ICOM Talk: Documenting War

ICOM Talk: Documenting War
Type

general assembly

DateThursday, April 25, 2024

If your museum wants to tell a story about war, be it an ongoing armed conflict or the aftermath of past events, you have a choice to make. Are you going to ask the people what they experience, right in the middle of the terrible events that are horrifying the country and shock the world? Or do you wait for time to determine the official story of what happened? 

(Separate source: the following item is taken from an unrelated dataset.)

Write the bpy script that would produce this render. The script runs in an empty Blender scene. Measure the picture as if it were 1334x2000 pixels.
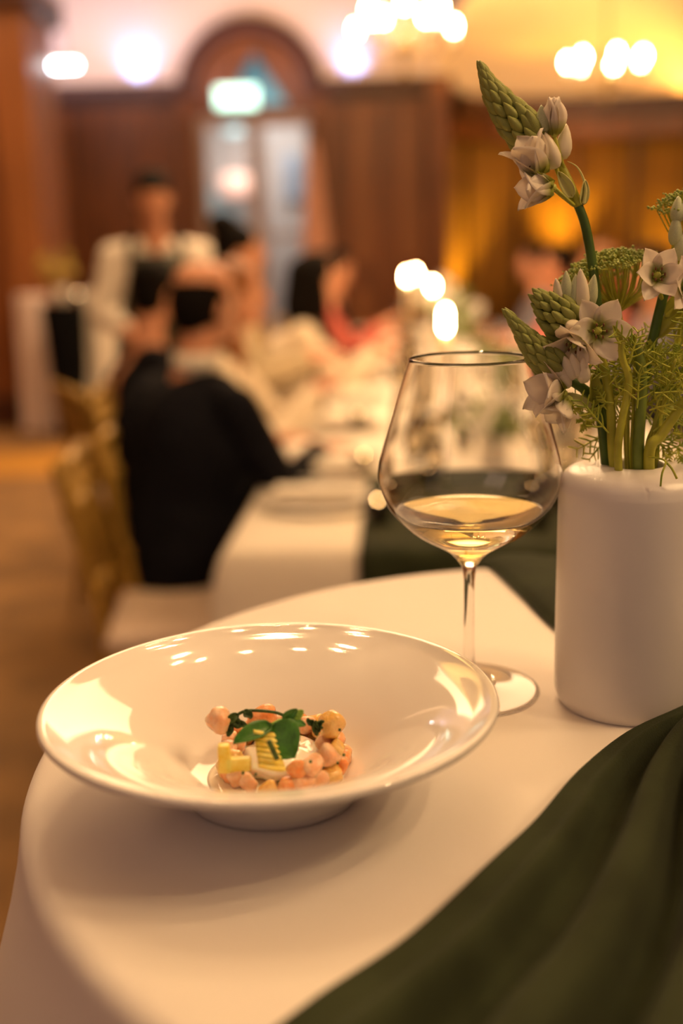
import bpy, bmesh, math, random
from math import sin, cos, pi, radians as R, sqrt, atan2
from mathutils import Vector as V, Matrix as M, Euler
random.seed(7)
S = bpy.context.scene
COL = S.collection

# ------------------------------------------------------------------ camera
FPX, PITCH, ROLL, CAMH = 2130.0, R(13.8), R(1.5), 1.40
cd = bpy.data.cameras.new('camera'); cam = bpy.data.objects.new('camera', cd); COL.objects.link(cam)
cd.sensor_fit = 'VERTICAL'; cd.sensor_height = 36; cd.lens = 36 * FPX / 2000
cd.clip_start = 0.02; cd.clip_end = 60
cam.matrix_world = M.Translation((0, 0, CAMH)) @ M.Rotation(pi / 2 - PITCH, 4, 'X') @ M.Rotation(-ROLL, 4, 'Z')
cd.dof.use_dof = True; cd.dof.focus_distance = 0.65; cd.dof.aperture_fstop = 2.45
S.camera = cam
# ------------------------------------------------------------------ world, exposure
w = bpy.data.worlds.new('world'); S.world = w; w.use_nodes = True
w.node_tree.nodes['Background'].inputs[0].default_value = (0.62, 0.40, 0.32, 1)
w.node_tree.nodes['Background'].inputs[1].default_value = 0.30
S.view_settings.view_transform = 'Standard'; S.view_settings.look = 'None'
S.view_settings.gamma = 1; S.view_settings.use_curve_mapping = False
S.view_settings.exposure = 0.0
S.cycles.use_denoising = True; S.cycles.sample_clamp_indirect = 6; S.cycles.max_bounces = 12
S.cycles.transmission_bounces = 10; S.cycles.transparent_max_bounces = 16
S.cycles.blur_glossy = 0.3

def area(name, loc, target, size, power, col, sy=None):
    l = bpy.data.lights.new(name, 'AREA'); l.energy = power; l.color = col; l.size = size
    if sy: l.shape = 'RECTANGLE'; l.size_y = sy
    o = bpy.data.objects.new(name, l); COL.objects.link(o); o.location = loc
    o.rotation_euler = (V(target) - V(loc)).to_track_quat('-Z', 'Y').to_euler(); return o
def spot(name, loc, target, power, col, ang, blend=.6, rad=.05):
    l = bpy.data.lights.new(name, 'SPOT'); l.energy = power; l.color = col; l.spot_size = R(ang); l.spot_blend = blend; l.shadow_soft_size = rad
    o = bpy.data.objects.new(name, l); COL.objects.link(o); o.location = loc
    o.rotation_euler = (V(target) - V(loc)).to_track_quat('-Z', 'Y').to_euler(); return o
WARM = (1, .60, .27); AXC = -.815
BULB_NEAR = 800.0
# uplights standing on the wood cornice, cool ones on the left wall
for x in (-3.12, -1.97, .23):
    spot('uplight', (x, 11.88, 3.06), (x + .01, 11.975, 3.5), 34, (.26, .42, 1), 130, 1, .04)
area('plaster_wash', (-2.2, 11.2, 3.1), (-2.2, 12, 4.2), 4.5, 34, (1, .70, .72), .2)  # pinkish strip lamp added to brighten the left plaster
# warm cove light on top of the right bay's cornice
area('plaster_wash', (2.2, 11.6, 3.0), (2.0, 11.9, 4.2), 4.6, 46, (1, .42, .07), .25)
area('plaster_wash', (1.7, 11.4, 3.05), (1.7, 11.2, 4.2), 1.0, 3, (1, .58, .26), .25)
# wall washers in the bay
for x, y, z, p in ((2.62, 12.62, .9, 16), (1.42, 12.35, .6, 8), (3.75, 12.4, .6, 6)):
    spot('wall_washer', (x, y, z), (x + .02, y + .42, z + .95), p * 15, (1, .58, .06), 60, 1, .05)
# general ceiling glow over the long table and the hall
area('hall_light', (.4, 6.0, 3.7), (.3, 5.0, 0), 3.0, 230, (1, .64, .33))
area('hall_light', (-2.6, 7.5, 3.7), (-2.6, 8.5, 0), 2.0, 34, (1, .55, .26))
spot('fanlight_fill', (AXC + .05, 13.2, 2.9), (AXC + .02, 14.0, 3.65), 40, (.40, .78, 1), 120, 1, .08)  # teal lamp added in the corridor to brighten the fanlight window
area('corridor_light', (-.8, 13.2, 2.9), (-.8, 14.2, 1.2), 1.2, 42, (1, .86, .74))
area('room_fill', (-2.0, -1.2, 3.2), (0.1, .7, 1.1), 1.6, 9, (1, .62, .46))  # unseen fill lamp added behind the camera

# ------------------------------------------------------------------ helpers
def ray(px, py):
    u, v = px - 667, -(py - 1000); c, s = cos(ROLL), sin(ROLL)
    u, v = u * c + v * s, -u * s + v * c
    return V((u / FPX, cos(PITCH) + sin(PITCH) * v / FPX, -sin(PITCH) + cos(PITCH) * v / FPX))
def at(px, py, y):
    d = ray(px, py); d = d * (y / d.y); return V((d.x, d.y, d.z + CAMH))
def onz(px, py, z):
    d = ray(px, py); d = d * ((z - CAMH) / d.z); return V((d.x, d.y, z))

MATS = {}
def mat(name, col, rough=.6, metal=0, trans=0, ior=1.45, bump=0, bscale=60, var=.0, vscale=8, emit=None, estr=0, sheen=0, sss=0, col2=None, coat=0, alpha=1, stretch=None, spec=None):
    if name in MATS: return MATS[name]
    m = bpy.data.materials.new(name); m.use_nodes = True; nt = m.node_tree; b = nt.nodes['Principled BSDF']
    I = b.inputs
    I['Base Color'].default_value = (*col, 1); I['Roughness'].default_value = rough; I['Metallic'].default_value = metal
    I['Transmission Weight'].default_value = trans; I['IOR'].default_value = ior
    if spec is not None: I['Specular IOR Level'].default_value = spec
    if sheen: I['Sheen Weight'].default_value = sheen
    if coat: I['Coat Weight'].default_value = coat
    if sss: I['Subsurface Weight'].default_value = sss; I['Subsurface Scale'].default_value = .004
    if alpha < 1: I['Alpha'].default_value = alpha
    tc = nt.nodes.new('ShaderNodeTexCoord'); vec = tc.outputs['Object']
    if stretch:
        mp = nt.nodes.new('ShaderNodeMapping'); mp.inputs['Scale'].default_value = stretch
        nt.links.new(vec, mp.inputs[0]); vec = mp.outputs[0]
    if var or col2:
        n = nt.nodes.new('ShaderNodeTexNoise'); n.inputs['Scale'].default_value = vscale; n.inputs['Detail'].default_value = 3
        nt.links.new(vec, n.inputs['Vector'])
        r = nt.nodes.new('ShaderNodeValToRGB'); r.color_ramp.elements[0].position = .35; r.color_ramp.elements[1].position = .65
        c2 = col2 or tuple(min(1, c * (1 - var)) for c in col)
        r.color_ramp.elements[0].color = (*col, 1); r.color_ramp.elements[1].color = (*c2, 1)
        nt.links.new(n.outputs[0], r.inputs[0]); nt.links.new(r.outputs[0], I['Base Color'])
    if bump:
        n = nt.nodes.new('ShaderNodeTexNoise'); n.inputs['Scale'].default_value = bscale; n.inputs['Detail'].default_value = 3
        nt.links.new(vec, n.inputs['Vector'])
        bn = nt.nodes.new('ShaderNodeBump'); bn.inputs['Strength'].default_value = bump; bn.inputs['Distance'].default_value = .002
        nt.links.new(n.outputs[0], bn.inputs['Height']); nt.links.new(bn.outputs[0], I['Normal'])
    if emit: I['Emission Color'].default_value = (*emit, 1); I['Emission Strength'].default_value = estr
    MATS[name] = m; return m

WM = {}
def tag(o, label=None, cat=None, group=None, kind=None):
    if label: o['label'] = label
    if cat: o['category'] = cat
    if group: o['group'] = group
    if kind: o['kind'] = kind
    return o
def attach(o, parent):
    o.parent = parent; o.matrix_parent_inverse = WM[parent].inverted()
def obj(name, bm, m, parent=None, smooth=True, label=None, cat=None, group=None, kind=None, sub=0, base=False):
    """link a bmesh built in world coordinates as ONE object, origin at its centre"""
    me = bpy.data.meshes.new(name)
    if len(bm.verts):
        lo = V([min(v.co[i] for v in bm.verts) for i in range(3)]); hi = V([max(v.co[i] for v in bm.verts) for i in range(3)])
        c = (lo + hi) / 2
        if base: c.z = lo.z
        for v in bm.verts: v.co -= c
    else: c = V()
    bm.to_mesh(me); bm.free()
    if smooth: me.polygons.foreach_set('use_smooth', [True] * len(me.polygons))
    me.materials.append(m)
    o = bpy.data.objects.new(name, me); COL.objects.link(o); o.location = c; WM[o] = M.Translation(c)
    if parent: attach(o, parent)
    if sub:
        s = o.modifiers.new('s', 'SUBSURF'); s.levels = s.render_levels = sub
    return tag(o, label, cat, group, kind)
def inst(name, me, mw, parent=None, **k):
    o = bpy.data.objects.new(name, me); COL.objects.link(o); o.matrix_basis = mw; WM[o] = mw.copy()
    if parent: attach(o, parent)
    return tag(o, **k)
def empty(name, loc, label, cat, group=None, rz=0):
    o = bpy.data.objects.new(name, None); COL.objects.link(o); o.location = loc; o.rotation_euler = (0, 0, rz); o.empty_display_size = .05
    WM[o] = M.Translation(loc) @ M.Rotation(rz, 4, 'Z'); return tag(o, label, cat, group)
def copy_tree(o, parent=None):
    c = o.copy(); COL.objects.link(c)
    if parent: c.parent = parent
    for ch in list(o.children): copy_tree(ch, c)
    return c
def place(src, loc, rz=0, label=None, group=None, first=False, scale=1):
    o = src if first else copy_tree(src)
    o.location = loc; o.rotation_euler = (0, 0, rz); o.scale = (scale,) * 3
    if label: o['label'] = label
    if group: o['group'] = group
    return o
BM = bmesh.new
def box(bm, lo, hi, rot=None):
    c = (V(lo) + V(hi)) / 2; d = V(hi) - V(lo)
    mt = M.Translation(c) @ (rot or M.Identity(4)) @ M.Diagonal((*d, 1))
    bmesh.ops.create_cube(bm, size=1, matrix=mt); return bm
def bevel(bm, w, seg=2):
    bmesh.ops.bevel(bm, geom=bm.edges[:], offset=w, segments=seg, affect='EDGES', profile=.6); return bm
def lathe(bm, prof, c=(0, 0, 0), seg=48, sx=1, sy=1, rotm=None):
    rings = []; c = V(c); rotm = rotm or M.Identity(3)
    for r, z in prof:
        if r < 1e-6: rings.append([bm.verts.new(c + rotm @ V((0, 0, z)))])
        else: rings.append([bm.verts.new(c + rotm @ V((r * cos(2 * pi * i / seg) * sx, r * sin(2 * pi * i / seg) * sy, z))) for i in range(seg)])
    for a, b in zip(rings, rings[1:]):
        for i in range(seg):
            j = (i + 1) % seg
            if len(a) == 1 and len(b) == 1: continue
            if len(a) == 1: bm.faces.new((a[0], b[i], b[j]))
            elif len(b) == 1: bm.faces.new((a[i], b[0], a[j]))
            else: bm.faces.new((a[i], b[i], b[j], a[j]))
    bmesh.ops.recalc_face_normals(bm, faces=bm.faces[:]); return bm
def tube(bm, pts, rad, seg=8, cap=True):
    pts = [V(p) for p in pts]; n = len(pts)
    rr = rad if isinstance(rad, (list, tuple)) else [rad] * n
    up = V((.13, .2, 1)).normalized(); rings = []; prev = None
    for i, p in enumerate(pts):
        t = (pts[min(i + 1, n - 1)] - pts[max(i - 1, 0)]).normalized()
        if prev is None:
            a = t.cross(up if abs(t.dot(up)) < .95 else V((1, 0, 0))).normalized()
        else: a = (prev - t * prev.dot(t)).normalized()
        prev = a; b = t.cross(a)
        rings.append([bm.verts.new(p + (a * cos(2 * pi * k / seg) + b * sin(2 * pi * k / seg)) * rr[i]) for k in range(seg)])
    for A, B in zip(rings, rings[1:]):
        for k in range(seg): bm.faces.new((A[k], A[(k + 1) % seg], B[(k + 1) % seg], B[k]))
    if cap and seg > 2: bm.faces.new(rings[0][::-1]); bm.faces.new(rings[-1])
    return bm
def smoothpath(pts, n=4):
    P = [V(p) for p in pts]; out = []
    for i in range(len(P) - 1):
        p0, p1, p2, p3 = P[max(i - 1, 0)], P[i], P[i + 1], P[min(i + 2, len(P) - 1)]
        for k in range(n):
            t = k / n
            out.append(.5 * ((2 * p1) + (p2 - p0) * t + (2 * p0 - 5 * p1 + 4 * p2 - p3) * t * t + (3 * p1 - p0 - 3 * p2 + p3) * t ** 3))
    out.append(P[-1]); return out
def ell(bm, c, r, rot=None, u=14, v=10):
    mt = M.Translation(c) @ (rot.to_4x4() if rot else M.Identity(4)) @ M.Diagonal((*r, 1))
    bmesh.ops.create_uvsphere(bm, u_segments=u, v_segments=v, radius=1, matrix=mt); return bm
def capsule(bm, a, b, ra, rb, seg=12):
    a, b = V(a), V(b); d = (b - a); L = d.length or 1e-6; t = d / L
    pts = []; rr = []
    for k in range(4): th = pi / 2 * k / 4; pts.append(a - t * ra * cos(th)); rr.append(max(ra * sin(th), ra * .08))
    pts += [a, b]; rr += [ra, rb]
    for k in range(3, -1, -1): th = pi / 2 * k / 4; pts.append(b + t * rb * cos(th)); rr.append(max(rb * sin(th), rb * .08))
    return tube(bm, pts, rr, seg)
def chain(bm, pts, rr, seg=12):
    for i in range(len(pts) - 1): capsule(bm, pts[i], pts[i + 1], rr[i], rr[i + 1], seg)
def zalign(d):
    return V(d).normalized().to_track_quat('Z', 'Y').to_matrix()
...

Olha Mukha is curator at The Territory of Terror Memorial Museum in Lviv, Ukraine; Sanda Koçevar is an historian and the curator in the Karlovac City Museum dealing with the local history up to the 1990s in Karlovac, Croatia. Both are experienced in managing the many difficult sides and angles when it comes to documenting war. From collecting human testimonies to dealing with different political stances in designing an exhibition.
They share their stories with you on Thursday 25 April 2024, 3.30 - 5 PM, during an ICOM Talk online. Central topics: tools for live documentation, using personal stories in exhibitions and museum work in the (aftermath) of war.

General Information

Date: Thursday 25 April 2025, 3.30 - 5 PM
Online Zoom meeting: meeting link
Joining this Talk is free, no need to sign up
Language: English

About our speakers

Sanda Koçevar

Sanda Kočevar is a historian, author and museum advisor of the Karlovac City Museums in Croatia with more than 25 years of practice. She has curated and been awarded nationally for numerous exhibitions dealing with local history of 19th and early 20th century in a broader context.
From 2007-2019 Sanda Kočevar was a professor at the Karlovac University of Applied Sciences, where she taught tourist evaluation of cultural heritage and introduced and conducted the innovative approach of service-learning through the EU projects. Since 2021, she has been appointed a member of the committee for tourism and tourist guides for NW Croatia. She is a member of the Croatian Museum Association and the Croatian National Committee for Historical Sciences.
She has been an advocate for the people with intellectual disabilities for 20 years; the author of the first publication with the international label “easy-to-read” in the Karlovac County. She has been volunteering in several NGOs and was proclaimed the volunteer of the year 2018.
Area of expertise: Photography, travelogues and diaries as historic sources, memory studies, cultural strategies and DEAI practices.

Olha Muhka

Olha Muhka is an author, philosopher, cultural analyst and manager, and an expert on international communications and human rights. She is a curator and Head of the Educational and International Department of the “Territory of Terror” Memorial Museum. She has curated numerous exhibits (Diaries of War; Angels – co-curator of Kitsch section; Lost Childhood, The Garden, Wounded Culture, REPLAI etc.), and consulted cultural institutions in rebranding and development strategies. She is head of Jury of ENCOUNTER (Ukrainian-Jewish Literature Award (2023), Expert of Creative Europe (2024).
Dr Mukha was the host and moderator of the English-language Dialogues on War; author and host of the Ukrainian-language podcast #gentleukrainization. Since 2023 she is Senior Strategist at IN2, specialising in crisis communications.
Olha Mukha has worked for the central office of PEN International in London as Congresses, Committees, and New Centres Manager (2018-2023), sharing her expertise in artistic, cultural, human rights, and academic fields in different range of projects in India, Philippines, Myanmar, Mexico, Sweden, Netherlands, Finland, Slovene, Poland. She is a member of PEN Ukraine.
Olha Mukha was a professor at Lviv University and the National Pedagogical Drahomanov University in Kyiv, where she taught cultural management and marketing, legal aspects of the culture market, and philosophical disciplines for over 15 years. 
Area of expertise: Aesthetics perception and building participant journey, decolonisation and memory studies (incl. oral history and history of terror), Ukrainian culture and cultural analytics, Ukrainian literature and modern cultural processes, international communication and cultural politics (incl. access to cultural rights and freedom of expression).